#### WHAT TO PRODUCE
Please write the listing below out again exactly, leaving every picture behind.

Records with scene code:
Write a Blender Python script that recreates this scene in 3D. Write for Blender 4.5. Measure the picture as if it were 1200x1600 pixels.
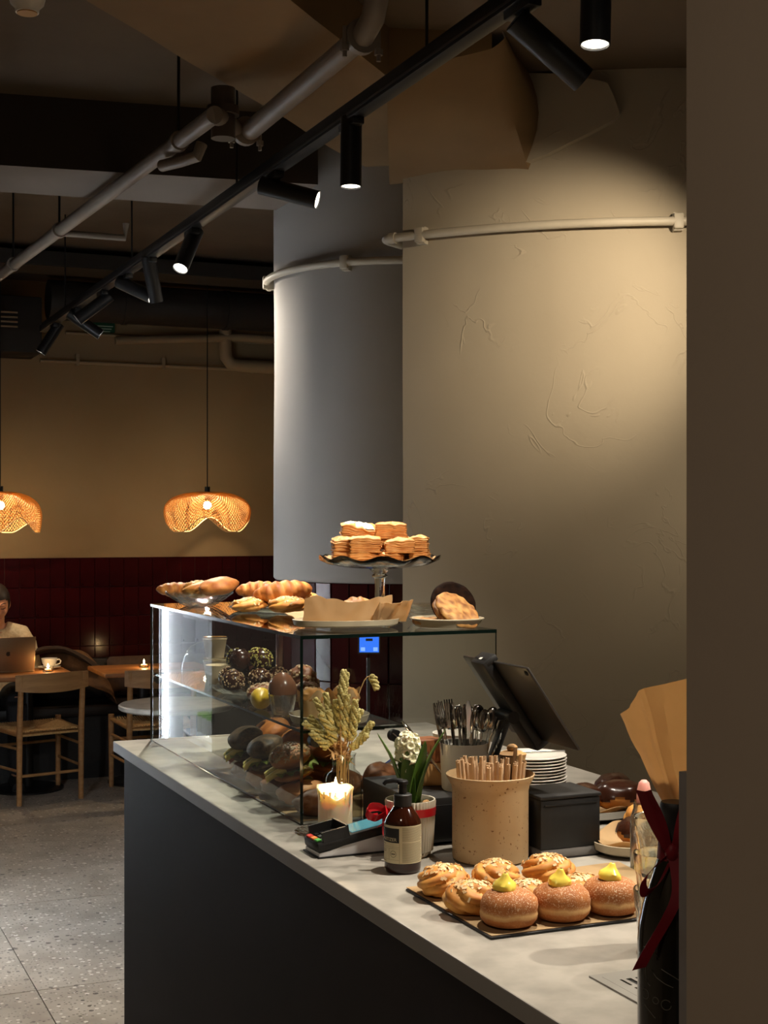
import bpy, bmesh, math, random
from math import sin, cos, pi, radians, sqrt, atan2
from mathutils import Vector as V, Matrix, Euler, noise

for o in list(bpy.data.objects):
    bpy.data.objects.remove(o, do_unlink=True)
SC = bpy.context.scene
COL = SC.collection
random.seed(7)

# ------------------------------------------------------------------ camera
YAW = math.atan(965 / 2250)
cam_d = bpy.data.cameras.new('camera')
cam_d.sensor_fit = 'VERTICAL'
cam_d.sensor_height = 24
cam_d.lens = 24 * 2250 / 1600
cam_d.shift_y = 15 / 1600
cam_d.clip_start = .02
cam = bpy.data.objects.new('camera', cam_d)
COL.objects.link(cam)
cam.location = (0, 0, 1.66)
cam.rotation_euler = (pi / 2, 0, -YAW)
SC.camera = cam

# ------------------------------------------------------------------ world, exposure
w = bpy.data.worlds.new('world')
SC.world = w
w.use_nodes = True
w.node_tree.nodes['Background'].inputs[0].default_value = (1, .84, .66, 1)
w.node_tree.nodes['Background'].inputs[1].default_value = .016
SC.view_settings.view_transform = 'Standard'
SC.view_settings.look = 'None'
SC.view_settings.gamma = 1
SC.view_settings.exposure = 1.6
SC.view_settings.use_curve_mapping = False
SC.cycles.transparent_max_bounces = 32
SC.cycles.max_bounces = 10
SC.cycles.sample_clamp_indirect = 4
SC.cycles.caustics_reflective = False
SC.cycles.caustics_refractive = False

WARM = (1, .83, .60)
NEUT = (1, .905, .765)
COOL = (.86, .93, 1.0)
# track spotlights: key -> (place along the track, aim direction, watts, cone degrees, blend, colour)
TRACK_X, TRACK_Z = 1.44, 2.75
SPOTS = {
    'tray':     ((1.44, 2.34), (-.06, -.06, -1),      34, 64, .8, NEUT),
    'fore':     ((1.44, 1.75), (-.12, 1.62, -1.12),   40, 46, .8, NEUT),
    'curve':    ((1.44, 2.63), (.79, -.12, -.60),     14, 50, .9, NEUT),
    'case':     ((1.44, 3.58), (-.02, -.03, -1),      44, 70, .8, NEUT),
    'aisle':    ((1.44, 4.22), (.80, -.52, -.28),     10, 70, 1., NEUT),
    'front':    ((1.44, 5.15), (-.40, -.35, -.80),    56, 96, .9, NEUT),
    'away':     ((1.44, 5.78), (.25, .22, -.95),       2, 50, .8, WARM),
    'column':   ((1.44, 6.20), (.58, -.60, -.38),     26, 70, .9, NEUT),
    'seats':    ((1.44, 6.69), (-.75, .16, -.60),      2, 50, .8, WARM),
    'hall':     ((1.44, 7.30), (.79, -.18, -.55),      5, 50, .8, WARM),
    'end':      ((1.44, 7.90), (-.50, .10, -.82),      2, 60, .8, WARM),
}

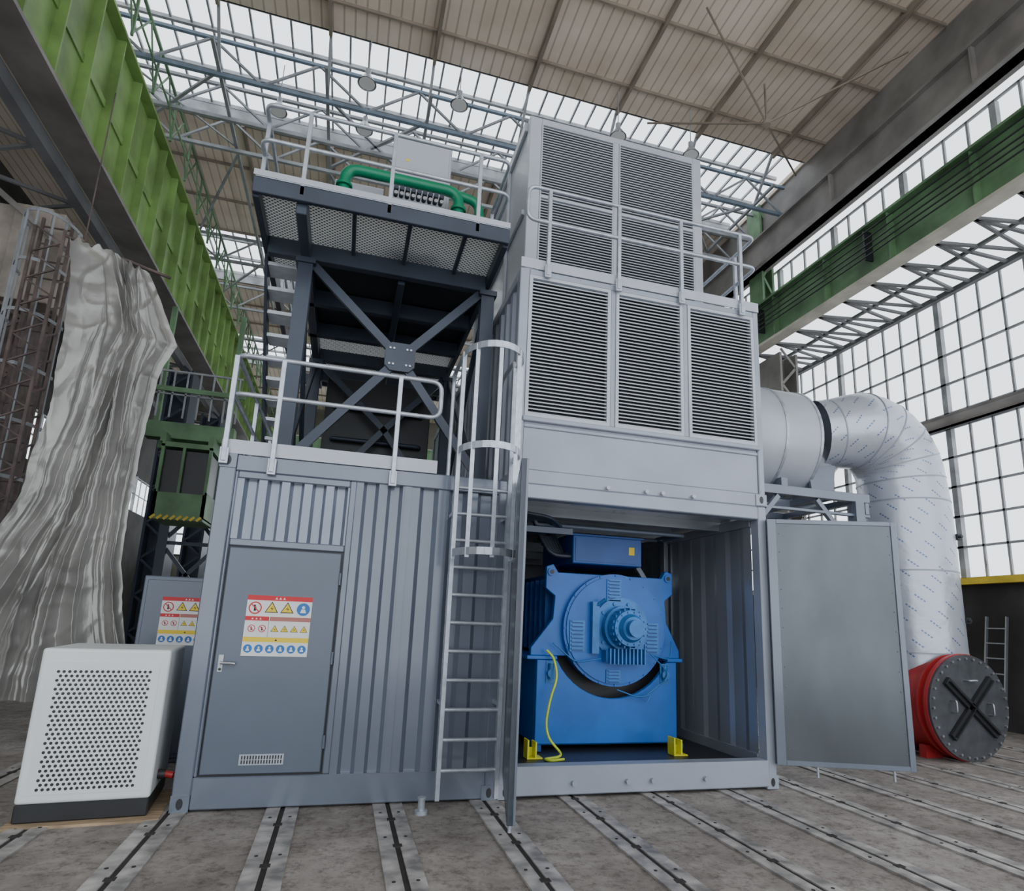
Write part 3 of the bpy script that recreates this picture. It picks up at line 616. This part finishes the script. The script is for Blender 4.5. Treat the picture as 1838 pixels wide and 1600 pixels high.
# ------------------------------------------------------------------ duct + drum + silencer
E=empty("insulated_duct",(7.85,7.15,0),"large silvery foil-wrapped insulated exhaust duct with elbow","duct")
pts=[(6.42,7.3,4.36),(6.6,7.25,4.38),(6.85,7.2,4.42),(7.05,7.15,4.45)];rr=[.50,.50,.54,.57]
BR=.72;DX=7.05+BR
for i in range(1,9):
    a=math.pi/2*i/8;pts.append((7.05+BR*math.sin(a),7.15,4.45-BR+BR*math.cos(a)));rr.append(.57+.01*i/8)
for z,r in((3.4,.59),(2.9,.60),(2.4,.60),(1.8,.605),(1.3,.61),(.9,.61)):pts.append((DX+.03,7.15,z));rr.append(r)
b=M();b.tube(pts,rr,40,caps=False);o=fin(b,"foil_wrap",FOIL,E)
uvl=o.data.uv_layers.new(name="wrap");ln=[0]
for i in range(1,len(pts)):ln.append(ln[-1]+(V(pts[i])-V(pts[i-1])).length)
for p in o.data.polygons:
    ks=[o.data.loops[l].vertex_index%40 for l in p.loop_indices];wrap=(0 in ks and 39 in ks)
    for l,k in zip(p.loop_indices,ks):
        i=o.data.loops[l].vertex_index//40;kk=40 if (wrap and k==0) else k
        uvl.data[l].uv=(kk/40*3.6,ln[i])
for i in(1,3,5,7,9,11,12,14,16):
    b=M();p=V(pts[i]);q=V(pts[min(i+1,len(pts)-1)]);d=(q-p).normalized();b.tube([p-d*.010,p+d*.010],rr[i]+.007,40);fin(b,"seam_band",G_LITE,E)
for z,a in((2.9,-.9),(1.75,-.9)):
    b=M();x=DX+.03+.61*math.cos(a);yv=7.15+.61*math.sin(a);b.box(x-.03,x+.05,yv-.04,yv+.03,z-.04,z+.04);b.cyl((x,yv-.08,z),(x,yv,z),.02,n=10);fin(b,"sensor_socket",BLACKP,E)
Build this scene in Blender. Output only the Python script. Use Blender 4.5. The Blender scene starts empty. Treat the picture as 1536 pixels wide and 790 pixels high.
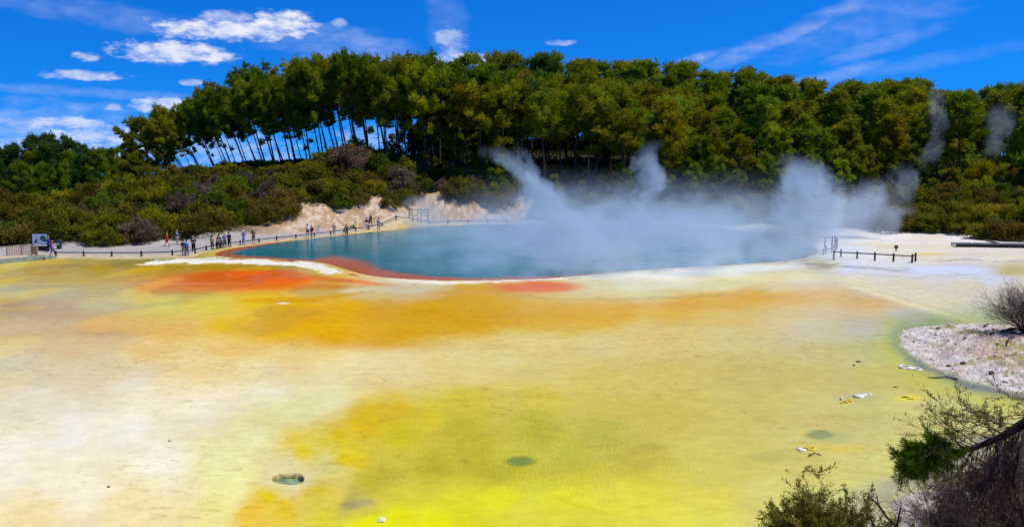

#### RESULT OF THE EXERCISE
Write a Blender Python script that recreates this scene in 3D. Write for Blender 4.5. Measure the picture as if it were 1200x1600 pixels.
import bpy, bmesh, math, random
from math import sin, cos, pi, radians, sqrt, atan2
from mathutils import Vector as V, Matrix, Euler, noise

for o in list(bpy.data.objects):
    bpy.data.objects.remove(o, do_unlink=True)
SC = bpy.context.scene
COL = SC.collection
random.seed(7)

# ------------------------------------------------------------------ camera
YAW = math.atan(965 / 2250)
cam_d = bpy.data.cameras.new('camera')
cam_d.sensor_fit = 'VERTICAL'
cam_d.sensor_height = 24
cam_d.lens = 24 * 2250 / 1600
cam_d.shift_y = 15 / 1600
cam_d.clip_start = .02
cam = bpy.data.objects.new('camera', cam_d)
COL.objects.link(cam)
cam.location = (0, 0, 1.66)
cam.rotation_euler = (pi / 2, 0, -YAW)
SC.camera = cam

# ------------------------------------------------------------------ world, exposure
w = bpy.data.worlds.new('world')
SC.world = w
w.use_nodes = True
w.node_tree.nodes['Background'].inputs[0].default_value = (1, .84, .66, 1)
w.node_tree.nodes['Background'].inputs[1].default_value = .016
SC.view_settings.view_transform = 'Standard'
SC.view_settings.look = 'None'
SC.view_settings.gamma = 1
SC.view_settings.exposure = 1.6
SC.view_settings.use_curve_mapping = False
SC.cycles.transparent_max_bounces = 32
SC.cycles.max_bounces = 10
SC.cycles.sample_clamp_indirect = 4
SC.cycles.caustics_reflective = False
SC.cycles.caustics_refractive = False

WARM = (1, .83, .60)
NEUT = (1, .905, .765)
COOL = (.86, .93, 1.0)
# track spotlights: key -> (place along the track, aim direction, watts, cone degrees, blend, colour)
TRACK_X, TRACK_Z = 1.44, 2.75
SPOTS = {
    'tray':     ((1.44, 2.34), (-.06, -.06, -1),      34, 64, .8, NEUT),
    'fore':     ((1.44, 1.75), (-.12, 1.62, -1.12),   40, 46, .8, NEUT),
    'curve':    ((1.44, 2.63), (.79, -.12, -.60),     14, 50, .9, NEUT),
    'case':     ((1.44, 3.58), (-.02, -.03, -1),      44, 70, .8, NEUT),
    'aisle':    ((1.44, 4.22), (.80, -.52, -.28),     10, 70, 1., NEUT),
    'front':    ((1.44, 5.15), (-.40, -.35, -.80),    56, 96, .9, NEUT),
    'away':     ((1.44, 5.78), (.25, .22, -.95),       2, 50, .8, WARM),
    'column':   ((1.44, 6.20), (.58, -.60, -.38),     26, 70, .9, NEUT),
    'seats':    ((1.44, 6.69), (-.75, .16, -.60),      2, 50, .8, WARM),
    'hall':     ((1.44, 7.30), (.79, -.18, -.55),      5, 50, .8, WARM),
    'end':      ((1.44, 7.90), (-.50, .10, -.82),      2, 60, .8, WARM),
}

Write part 3 of the bpy script that recreates this picture. It picks up at line 616. This part finishes the script. The script is for Blender 4.5. Treat the picture as 1838 pixels wide and 1600 pixels high.
# ------------------------------------------------------------------ duct + drum + silencer
E=empty("insulated_duct",(7.85,7.15,0),"large silvery foil-wrapped insulated exhaust duct with elbow","duct")
pts=[(6.42,7.3,4.36),(6.6,7.25,4.38),(6.85,7.2,4.42),(7.05,7.15,4.45)];rr=[.50,.50,.54,.57]
BR=.72;DX=7.05+BR
for i in range(1,9):
    a=math.pi/2*i/8;pts.append((7.05+BR*math.sin(a),7.15,4.45-BR+BR*math.cos(a)));rr.append(.57+.01*i/8)
for z,r in((3.4,.59),(2.9,.60),(2.4,.60),(1.8,.605),(1.3,.61),(.9,.61)):pts.append((DX+.03,7.15,z));rr.append(r)
b=M();b.tube(pts,rr,40,caps=False);o=fin(b,"foil_wrap",FOIL,E)
uvl=o.data.uv_layers.new(name="wrap");ln=[0]
for i in range(1,len(pts)):ln.append(ln[-1]+(V(pts[i])-V(pts[i-1])).length)
for p in o.data.polygons:
    ks=[o.data.loops[l].vertex_index%40 for l in p.loop_indices];wrap=(0 in ks and 39 in ks)
    for l,k in zip(p.loop_indices,ks):
        i=o.data.loops[l].vertex_index//40;kk=40 if (wrap and k==0) else k
        uvl.data[l].uv=(kk/40*3.6,ln[i])
for i in(1,3,5,7,9,11,12,14,16):
    b=M();p=V(pts[i]);q=V(pts[min(i+1,len(pts)-1)]);d=(q-p).normalized();b.tube([p-d*.010,p+d*.010],rr[i]+.007,40);fin(b,"seam_band",G_LITE,E)
for z,a in((2.9,-.9),(1.75,-.9)):
    b=M();x=DX+.03+.61*math.cos(a);yv=7.15+.61*math.sin(a);b.box(x-.03,x+.05,yv-.04,yv+.03,z-.04,z+.04);b.cyl((x,yv-.08,z),(x,yv,z),.02,n=10);fin(b,"sensor_socket",BLACKP,E)
Build this scene in Blender. Output only the Python script. Use Blender 4.5. The Blender scene starts empty. Treat the picture as 1536 pixels wide and 790 pixels high.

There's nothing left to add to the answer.